Sunday, February 28, 2010

You CAN Go Home Again

We've all heard the old adage, "Home is where the heart is," and there have been few times when I've really felt the meaning behind the sentiment. It's been almost four years since I graduated from college. In the grand scheme of things, it's a mere blip on the screen, but it feels like a lifetime. While my priorities have definitely changed, and I'd like to think I've become ever-so-slightly more mature, one thing has remained exactly the same.

Every Thursday night in college, I knew something fun was going to happen. My best friends would come home after their classes ended and we'd get a jumpstart on our weekend celebrations. Countless memories were made and turned into stories that would later be retold with sporadic detail, occasionally accompanied with some rather unfortunate pictures. Nicknames with absurd and illogical origins were assigned, songs that would soon be labeled as 'retro' were belted out with unfounded passion. Any notions of fear of upcoming research papers or final exams were washed away and replaced with the feeling of knowing you were exactly where you were supposed to be.

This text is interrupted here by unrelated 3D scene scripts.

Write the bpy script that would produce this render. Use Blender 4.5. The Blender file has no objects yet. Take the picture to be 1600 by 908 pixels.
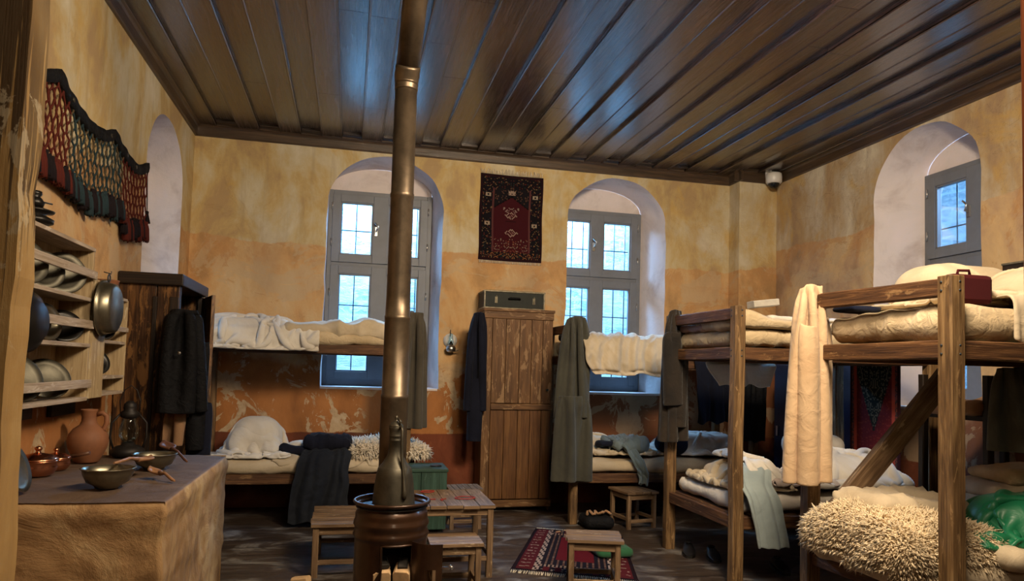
import bpy, bmesh, math, random
import numpy as np
from mathutils import Vector, Matrix, noise
from mathutils.geometry import tessellate_polygon

PI = math.pi
scene = bpy.context.scene
col = scene.collection

# ------------------------------------------------------------------ camera
YAW, PITCH, ROLL, FPX, CX, CY = .22785, .05457, .02824, 1117.0, 806.2, 517.1
CAM = Vector((0, 0, 1.45))
_F = Vector((math.sin(YAW)*math.cos(PITCH), math.cos(YAW)*math.cos(PITCH), math.sin(PITCH)))
_R0 = Vector((math.cos(YAW), -math.sin(YAW), 0)); _U0 = _R0.cross(_F)
_R = math.cos(ROLL)*_R0 + math.sin(ROLL)*_U0
_U = -math.sin(ROLL)*_R0 + math.cos(ROLL)*_U0
cam_data = bpy.data.cameras.new('camera')
cam = bpy.data.objects.new('camera', cam_data); col.objects.link(cam)
m = Matrix((( _R.x, _U.x, -_F.x, CAM.x), (_R.y, _U.y, -_F.y, CAM.y), (_R.z, _U.z, -_F.z, CAM.z), (0, 0, 0, 1)))
cam.matrix_world = m
cam_data.sensor_fit = 'HORIZONTAL'; cam_data.sensor_width = 36
cam_data.lens = FPX/1600*36
cam_data.shift_x = -(CX-800)/1600; cam_data.shift_y = (CY-454)/1600
cam_data.clip_start = .05
scene.camera = cam

def at(px, py, X=None, Y=None, Z=None):
    """world point seen at a pixel of the photograph, on the plane X, Y or Z"""
    d = _R*((px-CX)/FPX) + _U*(-(py-CY)/FPX) + _F
    if X is not None: t = (X-CAM.x)/d.x
    elif Y is not None: t = (Y-CAM.y)/d.y
    else: t = (Z-CAM.z)/d.z
    return CAM + d*t

# ------------------------------------------------------------------ light
scene.view_settings.view_transform = 'Standard'
scene.view_settings.look = 'None'
scene.view_settings.gamma = 1
scene.view_settings.use_curve_mapping = False
scene.view_settings.exposure = 0.08
scene.cycles.max_bounces = 8
scene.cycles.diffuse_bounces = 3
scene.cycles.glossy_bounces = 3
scene.cycles.transparent_max_bounces = 12
scene.cycles.transmission_bounces = 4
scene.cycles.caustics_reflective = False
scene.cycles.caustics_refractive = False
scene.cycles.sample_clamp_indirect = 4
W = bpy.data.worlds.new('world'); scene.world = W; W.use_nodes = True
bg = W.node_tree.nodes['Background']
bg.inputs[0].default_value = (.36, .62, 1, 1); bg.inputs[1].default_value = 7.5

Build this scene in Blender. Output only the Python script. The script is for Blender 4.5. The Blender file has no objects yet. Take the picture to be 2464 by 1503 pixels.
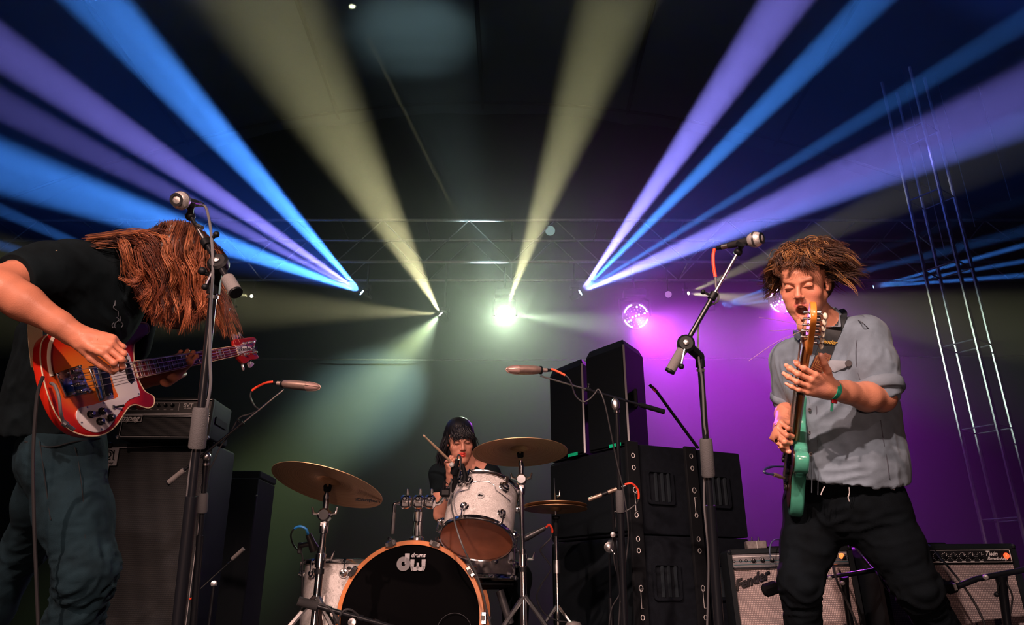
import bpy, bmesh, math, random
import numpy as np
from mathutils import Vector, Matrix, Quaternion

# ------------------------------------------------------------------ camera, world, exposure
SC = bpy.context.scene
COL = SC.collection
TH = math.radians(21.2); FPX = 1750.0; CAMZ = 0.55
cam_d = bpy.data.cameras.new('camera'); cam = bpy.data.objects.new('camera', cam_d); COL.objects.link(cam)
cam_d.sensor_width = 36.0; cam_d.lens = 36.0 * FPX / 2464.0
cam_d.clip_start = 0.02; cam_d.clip_end = 200
cam.location = (0, 0, CAMZ); cam.rotation_euler = (math.pi / 2 + TH, 0, 0)
SC.camera = cam
SC.view_settings.view_transform = 'Standard'; SC.view_settings.look = 'None'
SC.view_settings.exposure = 0.0; SC.view_settings.gamma = 1.0; SC.view_settings.use_curve_mapping = False
SC.cycles.use_denoising = True
SC.cycles.max_bounces = 4; SC.cycles.diffuse_bounces = 2; SC.cycles.glossy_bounces = 2
SC.cycles.transmission_bounces = 3; SC.cycles.volume_bounces = 0; SC.cycles.transparent_max_bounces = 6
SC.cycles.sample_clamp_indirect = 4.0
SC.cycles.caustics_reflective = False; SC.cycles.caustics_refractive = False
W = bpy.data.worlds.new('world'); SC.world = W; W.use_nodes = True
W.node_tree.nodes['Background'].inputs[0].default_value = (0.03, 0.16, 0.42, 1)
W.node_tree.nodes['Background'].inputs[1].default_value = 0.008

def P(px, py, Y):
    """world point at depth Y seen at photo pixel (px,py)"""
    xc = (px - 1232.0) / FPX; yc = (751.5 - py) / FPX
    d = Vector((xc, math.cos(TH) - yc * math.sin(TH), math.sin(TH) + yc * math.cos(TH)))
    return Vector((0, 0, CAMZ)) + d * (Y / d.y)

def spot(name, loc, target, deg, color, watts, blend=0.3, radius=0.02):
    l = bpy.data.lights.new(name, 'SPOT'); l.energy = watts; l.color = color
    l.spot_size = math.radians(deg); l.spot_blend = blend; l.shadow_soft_size = radius
    o = bpy.data.objects.new(name, l); COL.objects.link(o)
    o.location = loc; d = Vector(target) - Vector(loc)
    o.rotation_euler = d.to_track_quat('-Z', 'Y').to_euler()
    return o

# ------------------------------------------------------------------ front wash (warm lights over the audience, low fill from the pit)
spot('front_light', (-3.4, -3.2, 4.9), (-0.9, 2.3, 0.9), 42, (1.0, 0.62, 0.50), 1800, 0.6, 0.07)
spot('front_light', (-2.2, -3.4, 4.7), (1.3, 2.4, 0.9), 30, (1.0, 0.68, 0.57), 1850, 0.6, 0.07)
spot('front_light', (0.5, -3.4, 3.4), (-0.2, 3.6, 0.55), 24, (1.0, 0.66, 0.56), 1150, 0.6, 0.07)
spot('front_light', (1.6, -3.0, 3.4), (-1.1, 2.1, 0.95), 22, (1.0, 0.66, 0.56), 900, 0.6, 0.07)
spot('pit_light', (-0.6, -2.5, 0.3), (0.0, 3.2, 0.9), 50, (1.0, 0.58, 0.44), 190, 0.8, 0.10)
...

Over the past four years, that feeling has faded from constant to periodic. The excitement of the unknown has been replaced with tension and anxiety. But when I'm fortunate enough to find myself in the company of the two women who made my college experience everything it could have been, that feeling returns and lingers, as if no time has passed at all. Sitting around a table, eating pizza, exchanging stories about our lives, it feels like nothing has changed. Hanging out with them after such a long absence is like slipping back underneath the covers after running outside on a cold Saturday morning to get the newspaper. The pillows are arranged perfectly, no matter which way you toss or turn, you find a comfortable spot. The sheets are still warm, easing you back into a peaceful rest. You are exactly where you're supposed to be.

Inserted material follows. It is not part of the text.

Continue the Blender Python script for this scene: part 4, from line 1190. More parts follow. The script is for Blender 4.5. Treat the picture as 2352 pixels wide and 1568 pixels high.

All the concerns I have about my life and my career have faded away like a hazy fog on an early summer morning. I consider myself lucky that I've found not just one, but two people who have the ability to wash away any fear and give me the confidence to face whatever challenge lay in front of me. Their presence in my life is like finding that favorite sweater you thought you'd lost. Hours pass like minutes, and before I know it, we're saying goodbye, making plans for the next reunion. And while time between our get-togethers varies, usually longer than any of us would like, I know we will find the time. But no matter how long we've been away, and no matter how long it's been since we've seen each other, saying hello is like going home again. And I know I'm exactly where I'm supposed to be.